Outside support: Protesters outside Frankston Magistrates Court as the seven defendants inside explained their protest to the magistrate. Picture: Gary Sissons
Outside support: Protesters outside Frankston Magistrates Court as the seven defendants inside explained their protest to the magistrate. Picture: Gary Sissons

THE seven protesters who were arrested and charged with trespassing after refusing to leave the Hastings office of Flinders MP Greg Hunt all say they were frustrated by the refusal of governments to be more compassionate in their treatment of refugees and asylum seekers.

The sequel to their protest played out in Frankston Magistrates Court last week, more than a year later.

Despite prosecutors offering six of them the chance to avoid a court appearance, they elected to appear as charged and read out statements to explain their decision to deliberately flout the law.

Here are some edited extracts:

Cameron McAdam, minister, Uniting Church, Mt Eliza: On many occasions, my letters to MPs have received a reply that does not even address the issues raised and simply provides pat party lines.

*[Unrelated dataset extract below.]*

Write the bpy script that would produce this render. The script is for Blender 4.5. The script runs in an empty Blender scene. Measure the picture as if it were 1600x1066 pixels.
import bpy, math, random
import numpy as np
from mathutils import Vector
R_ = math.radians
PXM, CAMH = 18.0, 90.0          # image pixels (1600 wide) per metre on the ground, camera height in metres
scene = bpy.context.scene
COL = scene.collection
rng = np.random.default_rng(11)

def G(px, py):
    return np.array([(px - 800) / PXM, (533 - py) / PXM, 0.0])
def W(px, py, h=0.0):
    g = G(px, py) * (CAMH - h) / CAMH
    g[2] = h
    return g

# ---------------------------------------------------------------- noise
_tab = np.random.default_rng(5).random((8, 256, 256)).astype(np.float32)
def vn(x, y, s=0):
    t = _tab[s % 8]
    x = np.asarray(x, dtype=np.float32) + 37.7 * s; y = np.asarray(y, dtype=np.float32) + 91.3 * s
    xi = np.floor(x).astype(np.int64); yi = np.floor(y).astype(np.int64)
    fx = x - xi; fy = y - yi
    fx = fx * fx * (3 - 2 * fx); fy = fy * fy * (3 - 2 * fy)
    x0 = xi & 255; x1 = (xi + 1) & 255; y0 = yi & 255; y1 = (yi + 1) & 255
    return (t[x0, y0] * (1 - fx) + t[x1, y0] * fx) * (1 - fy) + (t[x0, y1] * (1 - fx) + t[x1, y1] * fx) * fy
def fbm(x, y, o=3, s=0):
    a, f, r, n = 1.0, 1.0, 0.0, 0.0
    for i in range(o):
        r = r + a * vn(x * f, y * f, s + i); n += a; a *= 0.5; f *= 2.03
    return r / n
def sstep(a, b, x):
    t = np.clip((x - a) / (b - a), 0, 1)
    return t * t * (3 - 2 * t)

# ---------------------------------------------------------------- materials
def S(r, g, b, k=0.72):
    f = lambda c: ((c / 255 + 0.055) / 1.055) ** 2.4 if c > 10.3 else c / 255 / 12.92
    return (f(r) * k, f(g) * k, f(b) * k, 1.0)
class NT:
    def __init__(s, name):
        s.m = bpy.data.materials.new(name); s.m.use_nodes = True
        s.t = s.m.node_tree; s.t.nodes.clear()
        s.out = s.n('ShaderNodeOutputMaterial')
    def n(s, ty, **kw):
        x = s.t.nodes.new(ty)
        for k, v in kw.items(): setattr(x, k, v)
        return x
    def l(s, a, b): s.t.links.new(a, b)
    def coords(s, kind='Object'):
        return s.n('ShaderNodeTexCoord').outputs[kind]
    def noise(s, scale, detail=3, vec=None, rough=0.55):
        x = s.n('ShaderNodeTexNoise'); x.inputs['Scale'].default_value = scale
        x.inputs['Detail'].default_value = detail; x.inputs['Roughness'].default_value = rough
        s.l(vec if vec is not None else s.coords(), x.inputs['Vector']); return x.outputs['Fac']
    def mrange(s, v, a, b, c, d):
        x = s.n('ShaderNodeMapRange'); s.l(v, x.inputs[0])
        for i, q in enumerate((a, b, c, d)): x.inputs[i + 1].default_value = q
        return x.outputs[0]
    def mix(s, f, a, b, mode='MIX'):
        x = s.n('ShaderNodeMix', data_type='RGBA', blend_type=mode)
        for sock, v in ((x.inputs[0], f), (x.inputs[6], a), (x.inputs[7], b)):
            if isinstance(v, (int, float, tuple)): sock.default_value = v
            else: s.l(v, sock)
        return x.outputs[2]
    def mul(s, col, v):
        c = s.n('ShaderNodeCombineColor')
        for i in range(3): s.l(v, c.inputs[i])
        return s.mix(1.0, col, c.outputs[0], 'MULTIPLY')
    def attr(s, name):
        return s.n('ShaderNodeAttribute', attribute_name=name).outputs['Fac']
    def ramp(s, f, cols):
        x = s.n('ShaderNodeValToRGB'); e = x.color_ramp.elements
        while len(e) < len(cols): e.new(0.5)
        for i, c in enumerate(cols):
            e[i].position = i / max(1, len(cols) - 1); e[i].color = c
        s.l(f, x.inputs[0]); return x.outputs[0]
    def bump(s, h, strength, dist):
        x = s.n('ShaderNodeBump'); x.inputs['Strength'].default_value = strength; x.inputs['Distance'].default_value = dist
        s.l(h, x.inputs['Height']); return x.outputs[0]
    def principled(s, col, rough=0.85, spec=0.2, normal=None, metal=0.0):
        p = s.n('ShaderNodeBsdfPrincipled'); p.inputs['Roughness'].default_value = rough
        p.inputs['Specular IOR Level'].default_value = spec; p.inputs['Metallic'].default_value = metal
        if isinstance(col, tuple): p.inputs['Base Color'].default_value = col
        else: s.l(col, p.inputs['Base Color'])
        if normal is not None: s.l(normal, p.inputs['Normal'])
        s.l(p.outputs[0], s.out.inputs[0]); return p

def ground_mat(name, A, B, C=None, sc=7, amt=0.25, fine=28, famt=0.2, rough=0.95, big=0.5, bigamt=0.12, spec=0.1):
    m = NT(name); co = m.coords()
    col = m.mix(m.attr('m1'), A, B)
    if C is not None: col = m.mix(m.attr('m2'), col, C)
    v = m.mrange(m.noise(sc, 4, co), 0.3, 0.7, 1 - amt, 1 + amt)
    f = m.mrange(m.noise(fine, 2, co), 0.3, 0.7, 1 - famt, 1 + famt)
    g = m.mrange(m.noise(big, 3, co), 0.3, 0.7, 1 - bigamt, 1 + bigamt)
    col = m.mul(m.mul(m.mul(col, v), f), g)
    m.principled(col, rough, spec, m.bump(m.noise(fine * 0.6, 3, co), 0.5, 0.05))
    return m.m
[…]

In April last year I read about a five-year-old Iranian girl, temporarily in Darwin because of her father’s health, who suffering from PTSD, had attempted suicide under fear of being returned to Nauru. Much of my ministry life has been spent caring for children such as these. My own boy at the time was four. My faith calls me to care for the vulnerable and I could not look my own children in the eye in years to come and say I did nothing to help these vulnerable people supposedly in our nations care.

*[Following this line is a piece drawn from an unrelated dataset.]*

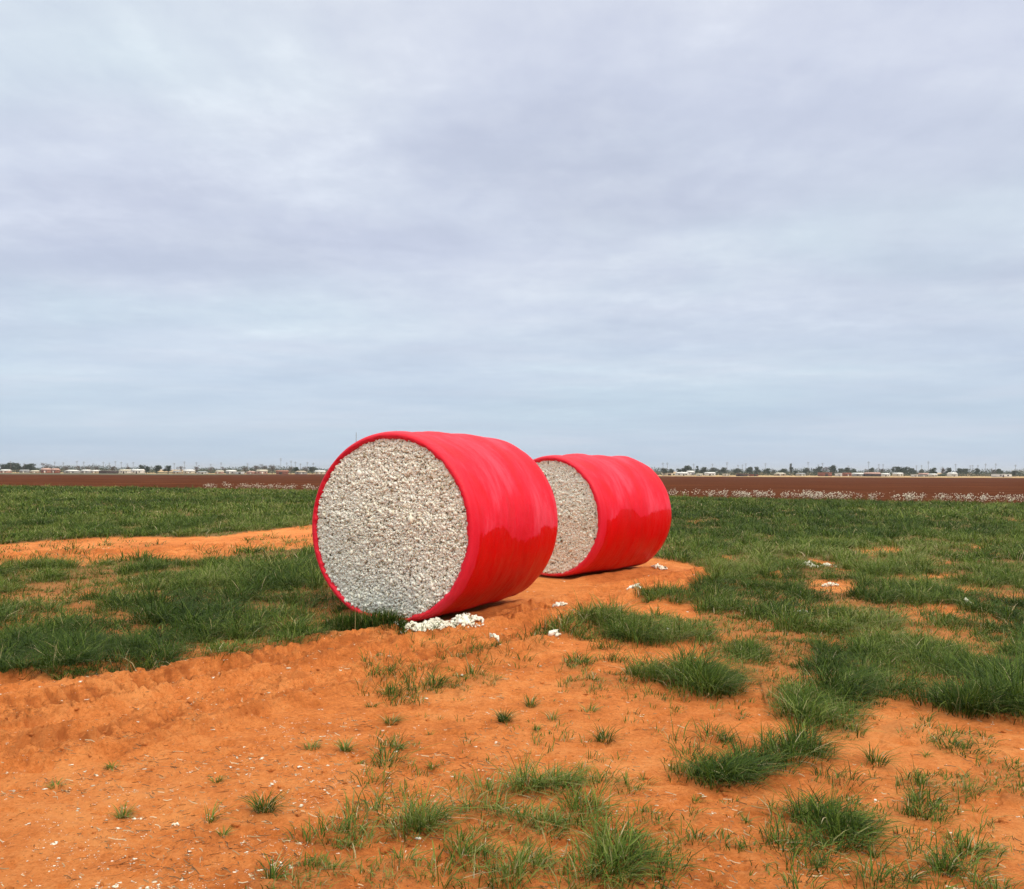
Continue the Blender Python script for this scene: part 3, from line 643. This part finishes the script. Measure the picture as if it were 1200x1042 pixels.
def bale(B, name, label, pts, seed, fl):
    R0, L = B['R'], B['L']
    e = bpy.data.objects.new(name, None); COL.objects.link(e)
    e.location = (B['c'][0], B['c'][1], R0 - .03); e.rotation_euler = (0, 0, math.atan2(B['a'][1], B['a'][0]))
    zc = R0 - .03
    # profile: from inside the front lip, over the rim, along the body, over the back rim
    prof = [(.10, -.098), (.05, -.095), (.022, -.088), (.006, -.074), (.001, -.058), (.006, -.040), (.022, -.025), (.05, -.014), (.09, -.007), (.13, -.003)]
    body = np.linspace(.16, L - .36, 96); pr = [(s, 0) for s in body]
    q = np.linspace(0, 1, 26)[1:]; back = [(L - .36 + .34 * math.sin(t * math.pi / 2), -.17 * (1 - math.cos(t * math.pi / 2))) for t in q]
    prof = prof + pr + back + [(L - .03, -.20), (L - .07, -.215)]
    s = np.array([p[0] for p in prof]); dr = np.array([p[1] for p in prof]); nth = 420
    th = np.linspace(-.5 * np.pi, 1.5 * np.pi, nth, endpoint=False); SS, TH = np.meshgrid(s, th, indexing='ij'); DR = dr[:, None] * np.ones(nth)[None]
    bodym = sstep(.10, .45, SS) * sstep(L + .05, L - .30, SS)
    tw = SS + .10 * np.sin(TH + seed)
    c_, s_ = np.cos(TH), np.sin(TH)
    ring = .012 * np.sin(2 * np.pi * tw / .74 + seed) + .004 * np.sin(2 * np.pi * tw / .31 + 2 * seed + 1.5 * np.sin(TH * 2))
    per = lambda k, sd, sx: fbm(tw * sx + 50 + k * c_, 50 + k * s_, sd, 4)
    wr = .050 * (per(1.0, 301 + seed, 2.0) - .5) + .022 * (per(2.5, 311 + seed, 5.0) - .5) + .007 * (per(7, 321 + seed, 13.0) - .5)
    lip = sstep(.10, .0, SS) * sstep(-.03, -.07, DR); rag = per(14, 401 + seed, .1) - .5 + .6 * (per(34, 405 + seed, .1) - .5)
    DR = DR + lip * rag * .045 * sstep(-.02, -.095, DR)
    RR = R0 + DR + bodym * (ring * (.55 + .45 * np.sin(TH)) + wr) + .020 * sstep(.2, L * .55, SS) * sstep(L, L * .6, SS) \
        + .008 * (fbm(3 * c_ + 9, 3 * s_ + 9, 7 + seed, 3) - .5)
    # squat under its own weight: a little wider low down, flat on the ground
    yy = 1.022 * RR * np.cos(TH) * (1 + .012 * (1 - np.sin(TH)) ** 1); zz = RR * np.sin(TH) - .0 * fl
    zz = np.where(zz < -(zc) + .10, -(zc) + .10 + (zz + zc - .10) * .72, zz); zz = np.maximum(zz, -zc - .012 + .0 * yy)
    uv = np.stack([SS, TH * R0], -1).reshape(-1, 2)
    V = np.stack([SS, -yy, zz], -1).reshape(-1, 3)
    # object origin on the ground: heights in the material are heights above ground
    V[:, 2] += zc; e.location.z = 0.0
    me = npmesh('plastic_wrap', V, grid_quads(len(s), nth, True)[:, ::-1], None, (wrap_material(name + '_wrap', pts, L),), None, True, uv)
    link('plastic_wrap', me, e)
    # cotton faces
    def face(s0, rad, sgn, nl, seed2):
        bd = []; rr = np.linspace(0, rad, 40); t2 = np.linspace(0, 2 * np.pi, 120, endpoint=False); A, Bt = np.meshgrid(rr, t2, indexing='ij')
        def dome(a, y_, z_): return .055 * (1 - (a / rad) ** 2) + .05 * (fbm(y_ * 2.2 + seed2, z_ * 2.2, 5, 3) - .5)
        def shape(yv, zv):
            lim = -zc + .10; zv = np.where(zv < lim, lim + (zv - lim) * .72, zv); return 1.022 * yv * (1 + .010 * (1 - zv / rad)), np.maximum(zv, -zc + .07)
        yv, zv = A * np.cos(Bt), A * np.sin(Bt); dm = dome(A, yv, zv); yv, zv = shape(yv, zv)
        V1 = np.stack([s0 - sgn * (dm - .018), yv, zv + zc], -1).reshape(-1, 3); q1 = grid_quads(40, 120, True)
        r_ = rad * np.sqrt(rng.uniform(0, 1, nl)); t_ = rng.uniform(0, 2 * np.pi, nl); y2, z2 = r_ * np.cos(t_), r_ * np.sin(t_)
        dm = dome(r_, y2, z2); y2, z2 = shape(y2, z2)
        sz = .0112 * np.exp(rng.normal(0, .28, nl))
        V2, F2, nv = lumps(np.stack([s0 - sgn * (dm + rng.normal(.001, .0045, nl)), y2, z2 + zc], -1), sz, I1, .26)
        dirt = fbm(y2 * 1.5 + 3, z2 * 1.5 + seed2, 17, 3); ring_ = sstep(.8, .0, np.hypot(y2 - .12, z2 + .1))
        tn = np.clip(rng.normal(.86, .15, nl) - .35 * (dirt - .45) - .07 * ring_, .30, 1); dk = rng.uniform(0, 1, nl) < .055 + .04 * (dirt > .55); tn = np.where(dk, rng.uniform(.0, .24, nl), tn)
        V_ = np.concatenate([V1, V2]); T_ = np.concatenate([np.full(len(V1), .5), np.repeat(tn, nv)])
        me = npmesh('cotton_face', V_, q1, F2 + len(V1), (FELT, COTTON), dict(tone=T_), False, None, np.zeros(len(q1)), np.ones(len(F2)))
        return link('cotton_face', me, e)
    face(.045, R0 - .084, 1, 22000, seed)
    face(L - .06, R0 - .20, -1, 7000, seed + 3)
    return tag(e, label, 'cotton bale', 'round cotton bales on the sand')
bale(B1, 'cotton_bale', 'nearer, larger round cotton bale in red plastic wrap, with cotton heap under its rim',
     [(0, 1.0), (.12, 1.0), (.16, 1.03), (.5, 1.117), (.7, 1.10), (.9, .955), (1.2, .91), (1.5, .957), (1.56, .97), (1.58, 1.06), (2.32, 1.02)], 1, 1)
bale(B2, 'cotton_bale', 'farther round cotton bale in red plastic wrap, half hidden behind the nearer one',
     [(0, .93), (.1, .95), (.35, 1.0), (.55, 1.13), (.95, 1.12), (1.15, .99), (1.35, .99), (1.5, 1.06), (1.95, 1.09), (2.34, 1.08)], 2, 1)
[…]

I knew the action we took, alongside similar actions taken by hundreds of other church leaders around the country, bi-partisan actions, would be peaceful and non-violent and that we would treat everyone we encountered with respect, and yet be clear of our message to Greg Hunt and the wider political community that locking up these children is wrong.

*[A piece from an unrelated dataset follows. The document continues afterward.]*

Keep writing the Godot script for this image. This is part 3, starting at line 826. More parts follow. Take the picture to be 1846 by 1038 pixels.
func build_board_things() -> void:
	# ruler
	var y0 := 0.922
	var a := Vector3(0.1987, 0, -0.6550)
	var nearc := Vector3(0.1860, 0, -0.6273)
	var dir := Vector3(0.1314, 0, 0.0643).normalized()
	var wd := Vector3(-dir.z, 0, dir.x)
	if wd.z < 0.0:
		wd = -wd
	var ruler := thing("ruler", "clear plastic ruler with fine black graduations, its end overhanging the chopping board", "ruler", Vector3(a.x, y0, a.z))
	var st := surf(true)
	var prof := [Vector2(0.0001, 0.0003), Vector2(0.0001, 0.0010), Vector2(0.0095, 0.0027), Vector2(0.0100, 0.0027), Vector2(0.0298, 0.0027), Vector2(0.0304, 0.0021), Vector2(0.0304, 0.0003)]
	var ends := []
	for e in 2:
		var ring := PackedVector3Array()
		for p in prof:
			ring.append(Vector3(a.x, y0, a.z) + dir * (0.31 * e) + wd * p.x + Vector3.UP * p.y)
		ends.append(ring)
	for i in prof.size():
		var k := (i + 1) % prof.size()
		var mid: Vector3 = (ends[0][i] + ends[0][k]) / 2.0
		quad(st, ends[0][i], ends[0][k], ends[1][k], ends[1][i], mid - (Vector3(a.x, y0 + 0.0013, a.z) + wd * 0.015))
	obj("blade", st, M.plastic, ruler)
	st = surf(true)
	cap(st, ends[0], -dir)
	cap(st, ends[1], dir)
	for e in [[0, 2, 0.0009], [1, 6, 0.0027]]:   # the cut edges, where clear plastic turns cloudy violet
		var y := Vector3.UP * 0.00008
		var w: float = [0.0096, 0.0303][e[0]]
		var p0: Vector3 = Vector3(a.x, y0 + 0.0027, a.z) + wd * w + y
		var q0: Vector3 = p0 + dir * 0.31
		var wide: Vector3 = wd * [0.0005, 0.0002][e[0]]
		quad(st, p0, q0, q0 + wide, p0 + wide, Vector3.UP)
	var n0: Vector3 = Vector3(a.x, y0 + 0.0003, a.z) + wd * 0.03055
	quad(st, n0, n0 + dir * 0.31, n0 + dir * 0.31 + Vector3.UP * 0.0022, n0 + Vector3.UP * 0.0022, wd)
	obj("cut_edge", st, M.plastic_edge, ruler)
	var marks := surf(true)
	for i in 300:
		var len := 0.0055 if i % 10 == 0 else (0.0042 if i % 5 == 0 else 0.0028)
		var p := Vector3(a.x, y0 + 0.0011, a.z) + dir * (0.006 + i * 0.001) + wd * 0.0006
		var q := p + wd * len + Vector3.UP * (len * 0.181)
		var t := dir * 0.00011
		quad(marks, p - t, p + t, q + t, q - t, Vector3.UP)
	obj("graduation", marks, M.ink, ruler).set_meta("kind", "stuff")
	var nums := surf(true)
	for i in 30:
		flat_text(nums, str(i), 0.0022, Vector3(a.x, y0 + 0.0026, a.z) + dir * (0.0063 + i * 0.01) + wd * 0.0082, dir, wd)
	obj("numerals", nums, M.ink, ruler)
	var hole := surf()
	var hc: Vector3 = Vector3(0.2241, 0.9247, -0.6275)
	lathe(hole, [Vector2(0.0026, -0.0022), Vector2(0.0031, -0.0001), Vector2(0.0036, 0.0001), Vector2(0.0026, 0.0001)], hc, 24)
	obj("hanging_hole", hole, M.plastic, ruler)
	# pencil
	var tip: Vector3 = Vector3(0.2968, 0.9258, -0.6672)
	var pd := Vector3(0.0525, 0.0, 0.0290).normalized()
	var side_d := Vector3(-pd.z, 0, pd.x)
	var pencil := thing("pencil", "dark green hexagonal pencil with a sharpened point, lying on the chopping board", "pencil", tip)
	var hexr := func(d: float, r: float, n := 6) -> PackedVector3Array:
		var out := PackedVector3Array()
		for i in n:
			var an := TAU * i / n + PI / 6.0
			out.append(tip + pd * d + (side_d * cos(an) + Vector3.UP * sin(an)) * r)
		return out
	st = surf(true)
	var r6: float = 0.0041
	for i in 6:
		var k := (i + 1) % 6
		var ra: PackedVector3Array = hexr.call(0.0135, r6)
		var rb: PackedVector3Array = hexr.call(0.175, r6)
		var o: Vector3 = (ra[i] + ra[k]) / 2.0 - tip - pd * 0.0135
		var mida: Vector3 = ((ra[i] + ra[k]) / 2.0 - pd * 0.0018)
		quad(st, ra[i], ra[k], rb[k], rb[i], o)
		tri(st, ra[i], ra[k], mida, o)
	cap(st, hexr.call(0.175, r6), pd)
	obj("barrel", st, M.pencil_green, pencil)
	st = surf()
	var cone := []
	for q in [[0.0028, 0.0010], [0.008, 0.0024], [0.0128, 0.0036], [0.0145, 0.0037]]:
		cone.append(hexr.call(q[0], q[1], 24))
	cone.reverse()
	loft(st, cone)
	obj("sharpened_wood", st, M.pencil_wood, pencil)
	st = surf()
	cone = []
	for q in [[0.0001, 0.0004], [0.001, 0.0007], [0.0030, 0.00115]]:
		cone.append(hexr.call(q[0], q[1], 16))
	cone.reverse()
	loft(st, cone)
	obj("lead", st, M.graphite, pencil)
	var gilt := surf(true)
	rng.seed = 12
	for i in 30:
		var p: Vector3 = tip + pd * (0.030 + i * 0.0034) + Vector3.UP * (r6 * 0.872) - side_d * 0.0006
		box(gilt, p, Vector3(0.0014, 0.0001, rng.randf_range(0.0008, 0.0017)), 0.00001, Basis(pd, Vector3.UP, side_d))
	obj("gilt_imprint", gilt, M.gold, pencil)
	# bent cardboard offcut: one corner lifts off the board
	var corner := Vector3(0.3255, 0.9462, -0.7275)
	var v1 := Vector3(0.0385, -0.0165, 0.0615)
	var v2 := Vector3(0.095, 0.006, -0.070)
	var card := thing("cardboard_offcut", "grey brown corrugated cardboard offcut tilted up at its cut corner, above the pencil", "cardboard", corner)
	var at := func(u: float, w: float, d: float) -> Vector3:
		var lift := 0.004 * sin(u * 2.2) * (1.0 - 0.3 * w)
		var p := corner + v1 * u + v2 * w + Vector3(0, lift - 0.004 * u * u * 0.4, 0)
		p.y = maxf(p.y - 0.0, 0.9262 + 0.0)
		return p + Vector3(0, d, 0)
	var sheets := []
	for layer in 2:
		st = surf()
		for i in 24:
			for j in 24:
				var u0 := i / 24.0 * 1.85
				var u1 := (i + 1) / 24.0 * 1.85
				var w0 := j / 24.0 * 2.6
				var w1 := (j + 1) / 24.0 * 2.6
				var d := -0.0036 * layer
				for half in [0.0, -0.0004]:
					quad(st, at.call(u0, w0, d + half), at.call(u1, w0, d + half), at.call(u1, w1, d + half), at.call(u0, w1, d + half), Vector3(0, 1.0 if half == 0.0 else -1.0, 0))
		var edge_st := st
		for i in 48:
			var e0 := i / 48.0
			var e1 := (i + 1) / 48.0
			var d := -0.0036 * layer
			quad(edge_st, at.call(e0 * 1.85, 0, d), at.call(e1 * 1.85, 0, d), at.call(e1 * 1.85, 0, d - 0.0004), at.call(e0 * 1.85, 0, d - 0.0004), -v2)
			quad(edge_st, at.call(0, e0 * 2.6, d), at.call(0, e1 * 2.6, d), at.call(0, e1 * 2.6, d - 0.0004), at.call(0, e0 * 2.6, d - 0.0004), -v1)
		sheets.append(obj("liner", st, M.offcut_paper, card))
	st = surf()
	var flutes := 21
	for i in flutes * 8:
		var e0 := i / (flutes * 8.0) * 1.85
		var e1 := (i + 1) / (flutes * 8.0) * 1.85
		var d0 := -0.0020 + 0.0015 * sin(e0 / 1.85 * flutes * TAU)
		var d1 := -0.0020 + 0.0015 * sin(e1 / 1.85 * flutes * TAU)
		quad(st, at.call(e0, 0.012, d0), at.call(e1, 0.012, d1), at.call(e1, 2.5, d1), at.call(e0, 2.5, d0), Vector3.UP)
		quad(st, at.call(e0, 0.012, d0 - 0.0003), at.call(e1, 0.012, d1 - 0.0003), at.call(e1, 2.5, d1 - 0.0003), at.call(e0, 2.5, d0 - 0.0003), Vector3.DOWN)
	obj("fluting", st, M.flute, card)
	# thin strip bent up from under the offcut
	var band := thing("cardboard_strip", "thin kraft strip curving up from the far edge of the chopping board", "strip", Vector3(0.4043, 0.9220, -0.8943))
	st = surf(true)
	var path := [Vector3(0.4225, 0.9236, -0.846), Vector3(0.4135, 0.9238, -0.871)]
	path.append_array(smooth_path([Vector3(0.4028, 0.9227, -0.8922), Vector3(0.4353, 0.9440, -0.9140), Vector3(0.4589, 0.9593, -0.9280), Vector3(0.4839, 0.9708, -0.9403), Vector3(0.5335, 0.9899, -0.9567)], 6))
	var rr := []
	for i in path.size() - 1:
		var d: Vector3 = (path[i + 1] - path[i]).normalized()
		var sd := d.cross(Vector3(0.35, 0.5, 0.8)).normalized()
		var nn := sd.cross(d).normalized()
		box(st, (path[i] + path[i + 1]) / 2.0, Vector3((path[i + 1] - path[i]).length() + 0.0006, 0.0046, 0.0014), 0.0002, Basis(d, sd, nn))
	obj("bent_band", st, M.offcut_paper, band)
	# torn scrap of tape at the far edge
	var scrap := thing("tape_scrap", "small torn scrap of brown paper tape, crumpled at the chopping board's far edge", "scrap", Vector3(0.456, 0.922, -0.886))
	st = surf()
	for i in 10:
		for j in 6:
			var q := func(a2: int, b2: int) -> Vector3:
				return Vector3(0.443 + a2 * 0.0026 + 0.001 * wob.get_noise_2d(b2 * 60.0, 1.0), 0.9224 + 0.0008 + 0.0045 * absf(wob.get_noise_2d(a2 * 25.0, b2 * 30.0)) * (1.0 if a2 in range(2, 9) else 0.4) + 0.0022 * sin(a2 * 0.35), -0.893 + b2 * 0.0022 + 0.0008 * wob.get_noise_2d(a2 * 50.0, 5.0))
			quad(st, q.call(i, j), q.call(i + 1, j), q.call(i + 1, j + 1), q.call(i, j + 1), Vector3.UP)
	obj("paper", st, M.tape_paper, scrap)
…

Timothy Johnson: I have been very privileged to experience the freedom, opportunity and safety that Australia provides. As such, I feel that I have a responsibility to live in such a way that enriches and betters the lives of the vulnerable, the marginalised and the persecuted. I consider it important to hold our nation’s leaders and elected officials to the same standard.

Kristen Furneaux, theology student: I grew up in Somerville and Mt Martha where I enjoyed an uplifting education at Flinders Christian Community College. My involvement with this Love Makes a Way action was indeed another contributing avenue for my understanding of faith and social responsibility. I chose to participate in this movement as a peaceful and considered response to the treatment of asylum seekers, which deeply saddens me as an Australian citizen and a fellow human being. As a dedicated community volunteer, I feel that it is my responsibility to use the privileged circumstance of my life on the Mornington Peninsula to create change in the lives of those who have not been fortunate enough to feel a sense of belonging or safety in their own community.

Jake Doleschal, theology/arts student, community development worker with Urban Seed: I began teaching Sunday school at a local church when I was 19, and it was then that I became unable to reconcile my professional duty of looking after and ensuring the safety of the 70 kids in my care on a Sunday morning, with my nation’s inability at ensuring the safety of kids in detention on a Monday. I work with vulnerable people … [and] am unable to go home at night in the knowledge that that evening there are young people in offshore detention who do not have a home that is safe, who are in danger of abuse and experiencing such hopelessness that they may self-harm, swallow poisons or set themselves on fire.

Dean Moroney, theology/arts student, Frankston City Council youth worker: On a trip to Bali as a 19-year-old I met a family who were fleeing persecution in Iran. They had a beautiful little boy who would have been about six. They told me of their persecution, of their struggles in Bali and their desire for a better life. But they were in limbo, a family without a home. My heart broke for them, and especially for their son. They had little hope – I’m not sure where they are today. While volunteering with Urban Neighbours of Hope I met a man at Broadmeadows detention centre. He was my age, only 19, and the expression of hopelessness and despair in his eyes is something that I will not forget.

Simon Reeves, Baptist minister: After inviting a young Sudanese refugee to move into our home many years ago and hearing his story from war-torn Sudan, I have never been the same. I have been committed to working for peace and learning how to welcome people who have been affected by violence and displaced by conflict. … Until this nation changes its ways, I expect no consequences will deter me from doing whatever I can to protect the most vulnerable people in the world at this moment – children and families seeking refuge from harm.

Joel Furneaux, youth worker: I can assure the court that while sitting in quiet prayer and reflection in Mr Hunt’s office, it was not a statistic that I prayed for, nor was it an irrelevant ideology. When I closed my eyes in prayer, it was the faces of young men who had told me [while working for Anglicare] of the homelands they had been forced to flee because of the sickening actions of Al Qaeda.